Aim of the task:
Report every line in the listing below where the string "picks" shows up.

● ● ● ● ●

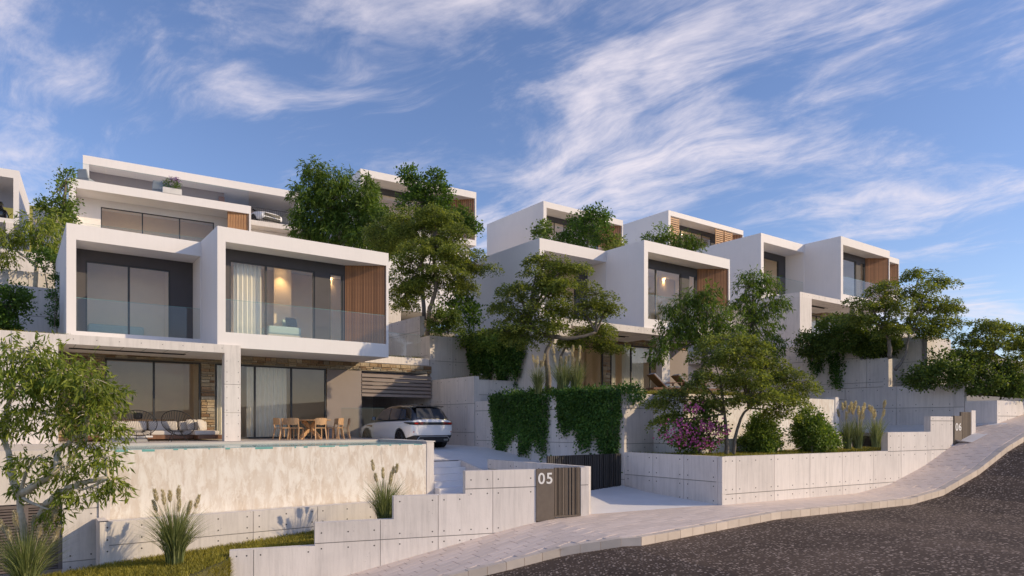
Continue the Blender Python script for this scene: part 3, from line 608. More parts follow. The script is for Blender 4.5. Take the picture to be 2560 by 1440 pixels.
    by = 1.07; bo = [(6.39, 9.56, 3.82, 6.56), (10.16, 10.72, 3.82, 6.57)]
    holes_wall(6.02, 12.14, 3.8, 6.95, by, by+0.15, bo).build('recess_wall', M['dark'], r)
    window(r, 6.39, 9.56, 3.82, 6.56, by+0.03, (7.7,)); window(r, 10.16, 10.72, 3.82, 6.57, by+0.03)
    slats(r, (10.78, 1.04), (12.13, 0.13), 3.8, 6.948, 26 if detail > 1 else 20, 0.62, 0.07)
    railing(r, [(6.03, 0.16), (12.12, 0.16)], 3.76, 4.95, seglen=6.2)
    MB().box(6.1, 12.1, 3.7, 3.8, 3.81, 6.94).box(9.15, 9.3, by+2.0, 3.7, 3.81, 6.94).box(8.6, 9.15, by+2.0, by+2.12, 3.81, 6.94).build('room', M['inner'], r)
    if detail > 1: curtain(r, 6.62, 7.62, by+0.35, 3.82, 6.55, 6)
    else: curtain(r, 6.45, 6.9, by+0.35, 3.82, 6.55, 4)
    if warm: lamp_at(r, 8.85 if detail > 1 else 7.15, by+1.72 if detail > 1 else by+2.2, 6.9, 40 if detail > 1 else 26); lamp_at(r, 11.2, by+2.6, 6.9, 14)
    return r
HA = (0.0, 25.0, -0.62)
vA = villa(HA, 'nearest white villa standing above the travertine pool wall', 2)
vB = villa((18.09, 21.98, 1.11), 'middle white villa behind the wooden loungers on its lawn', 1, colx=6.88, colw=0.55, lx0=1.5)
vC = villa((36.87, 22.59, 4.47), 'white villa with slatted screen above the highest concrete garden walls', 1, fx0=0.9, pierw=1.27, colx=7.2, lx0=0.88, warm=False)
vD = villa((59.2, 32.0, 8.9), 'farthest white villa just showing past the third one', 0, warm=False)
def wpart(root, name, m, mt): return m.build(name, M[mt], root)
# carport of the nearest villa
for i in range(6):
    MB().hexa([(12.32, 2.86, 1.80+i*0.17), (15.78, 2.86, 1.80+i*0.17), (15.78, 3.0, 1.86+i*0.17), (12.32, 3.0, 1.86+i*0.17), (12.32, 2.85, 1.90+i*0.17), (15.78, 2.85, 1.90+i*0.17), (15.78, 2.99, 1.96+i*0.17), (12.32, 2.99, 1.96+i*0.17)]).build('louvre_slat', M['louvre_l'], vA)
MB().box(12.32, 15.8, 3.12, 9.3, 2.93, 3.26).build('carport_roof', M['concrete'], vA)
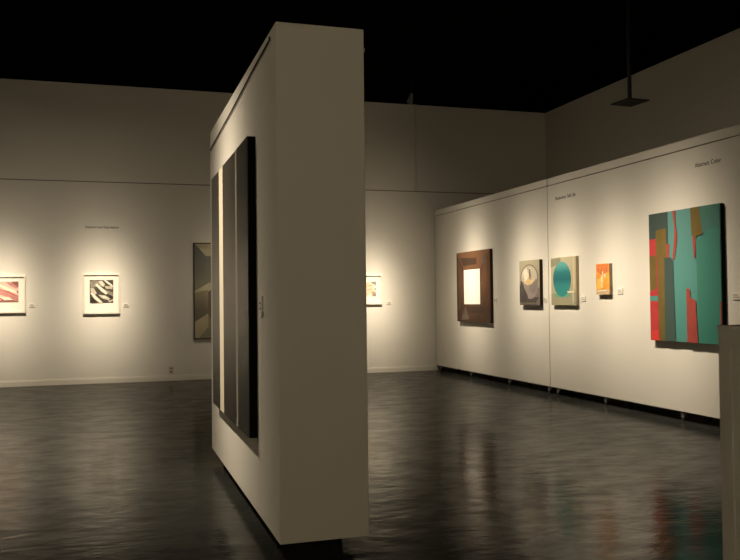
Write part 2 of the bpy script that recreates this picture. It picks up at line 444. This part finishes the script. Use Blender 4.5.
# teal ovoid
t1 = grad_art('khaki_backdrop', [(0, (.36, .33, .20)), (1, (.46, .42, .28))], -.35, .35, noise=.05)
t2 = grad_art('teal_ball_paint', [(0, (.025, .22, .22)), (.25, (.03, .21, .21)), (.46, (.014, .125, .145)), (.66, (.025, .175, .185)), (.82, (.08, .32, .31)), (1, (.15, .38, .34))], -.2, .31, noise=.015)
t3 = plain('teal_haze', (.16, .33, .22), .7, .2)
t4 = plain('khaki_shadow', (.27, .26, .17), .7, .2, noise=.05)
t5 = plain('warm_tan_paint', (.58, .46, .33), .7, .2)
t6 = plain('pale_line_paint', (.72, .68, .5), .7, .2)
t7 = plain('dark_khaki_table', (.31, .29, .19), .7, .2, noise=.05)
edge_kh = plain('khaki_canvas_edge', (.42, .36, .25), .8, .1)
on_rail('teal_painting', 'khaki painting of a large teal ball, right of the panel seam', 'painting', 10.655, 11.372, 1.389, 2.113, .048, [
    (t4, [(0, .03), (.40, .0), (.40, .12), (0, .20)]),
    (t7, [(0, .76), (1, .74), (1, 1), (0, 1)]),
    (t5, [(.88, 0), (.95, 0), (.95, .66), (.88, .72)]),
    (t3, ell(.46, .79, .33, .055)),
    (t2, ell(.45, .455, .36, .365, 56)),
    (t6, [(.64, .715), (.93, .71), (.93, .735), (.70, .745)]),
    (t6, [(.87, .735), (.90, .735), (.90, .97), (.87, .97)]),
    ], t1, edge_kh)

# small orange canvas
o1 = plain('orange_paint', (.78, .33, .055), .7, .2, noise=.22, nscale=9)
o2 = plain('red_orange_paint', (.66, .20, .06), .7, .2, noise=.2, nscale=12)
o3 = plain('chalk_scribble', (.80, .70, .50), .7, .2)
o4 = plain('tan_border', (.55, .40, .22), .7, .2, noise=.1)
o5 = plain('yellow_orange', (.84, .48, .10), .7, .2, noise=.15, nscale=10)
orange_edge = plain('tan_canvas_edge', (.34, .26, .19), .8, .1)
on_rail('orange_painting', 'small orange abstract painting with pale scribbles', 'painting', 9.805, 10.125, 1.541, 1.966, .052, [
    (o4, [(0, .84), (1, .84), (1, 1), (0, 1)]),
    (o2, [(.05, .02), (.95, .02), (.95, .28), (.4, .36), (.05, .22)]),
    (o5, [(.10, .5), (.55, .46), (.60, .80), (.10, .82)]),
    (o3, [(.48, .25), (.56, .24), (.52, .48), (.46, .50)]),
    (o3, [(.60, .34), (.76, .33), (.70, .47), (.62, .42), (.66, .38)]),
    (o3, [(.38, .44), (.46, .40), (.47, .55), (.56, .52), (.52, .60), (.40, .60)]),
    (o3, [(.44, .64), (.49, .62), (.48, .78), (.43, .77)]),
    (o3, [(.10, .87), (.8, .85), (.8, .89), (.10, .91)]),
    ], o1, orange_edge)

# large teal / red abstract
a_t = grad_art('teal_paint', [(0, (.07, .24, .215)), (1, (.10, .25, .235))], -.8, .8, noise=.05, nscale=5, ascale=(6, 1, 1))
a_g = grad_art('green_teal_paint', [(0, (.042, .19, .145)), (1, (.06, .21, .17))], -.8, .8, noise=.05, nscale=5, ascale=(6, 1, 1))
a_d = grad_art('slate_green_paint', [(0, (.05, .085, .075)), (1, (.05, .075, .068))], -.8, .8, noise=.06, nscale=5, ascale=(5, 1, 1))
a_dt = plain('deep_teal_paint', (.065, .17, .14), .7, .2, noise=.08, nscale=5)
a_o = plain('olive_paint', (.15, .105, .03), .7, .2, noise=.12, nscale=6)
a_r = plain('red_paint', (.42, .045, .045), .7, .2, noise=.1, nscale=6)
a_hr = plain('bright_red_paint', (.60, .05, .04), .7, .2)
a_b = plain('brick_red_paint', (.32, .06, .05), .7, .2, noise=.1, nscale=6)
big = on_rail('abstract_canvas', 'large abstract canvas of teal, olive and red vertical shapes', 'painting', 7.62, 8.902, .958, 2.537, .06, [
    (a_d, [(0, 0), (.29, 0), (.29, .255), (.10, .25), (.10, .20), (0, .20)]),
    (a_r, [(0, .20), (.105, .20), (.10, .335), (0, .335)]),
    (a_o, [(.105, .135), (.26, .125), (.265, .36), (.23, .37), (.22, 1), (.12, 1), (.125, .60), (.0, .61), (0, .335), (.10, .33)]),
    (a_b, [(.262, .25), (.31, .25), (.30, .36), (.262, .36)]),
    (a_b, [(.105, .33), (.12, .33), (.135, .60), (.11, .61)]),
    (a_r, [(0, .615), (.11, .59), (.125, .61), (.13, .95), (.135, 1), (0, 1)]),
    (a_t, [(0, .65), (.125, .65), (.125, .69), (0, .69)]),
    (a_hr, [(.02, .93), (.12, .91), (.135, 1), (.02, 1)]),
    (a_d, [(.235, .355), (.33, .355), (.36, .39), (.38, 1), (.22, 1)]),
    (a_b, [(.365, 0), (.405, 0), (.405, .11), (.425, .17), (.42, .24), (.385, .365), (.35, .375), (.385, .21), (.39, .14)]),
    (a_dt, [(.73, 0), (1, 0), (1, .20), (.86, .18), (.76, .20)]),
    (a_g, [(.685, .235), (.78, .215), (.80, .185), (.95, .165), (1, .19), (1, 1), (.70, 1), (.69, .5)]),
    (a_o, [(.62, .0), (.735, 0), (.75, .09), (.775, .205), (.69, .215), (.685, .235), (.63, .20)]),
    (a_b, [(.64, .20), (.685, .235), (.675, .37), (.655, .37)]),
    (a_b, [(.545, .595), (.59, .60), (.60, .665), (.67, .69), (.69, 1), (.545, 1)]),
    (a_b, [(.985, .70), (1, .69), (1, 1), (.985, 1)]),
    ], a_t, CANVASB)

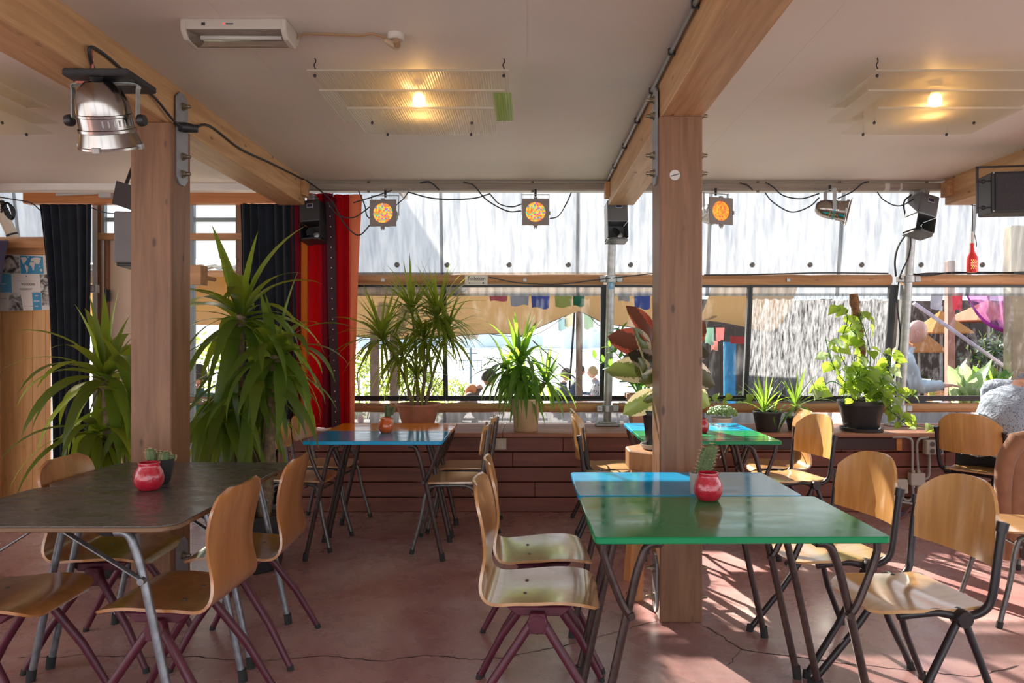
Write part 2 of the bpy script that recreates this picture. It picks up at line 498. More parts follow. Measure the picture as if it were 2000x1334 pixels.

● ● ● ● ●

Exercise response:
Write part 2 of the bpy script that recreates this picture. It picks up at line 444. This part finishes the script. Use Blender 4.5.
Write part 2 of the bpy script that recreates this picture. It picks up at line 498. More parts follow. Measure the picture as if it were 2000x1334 pixels.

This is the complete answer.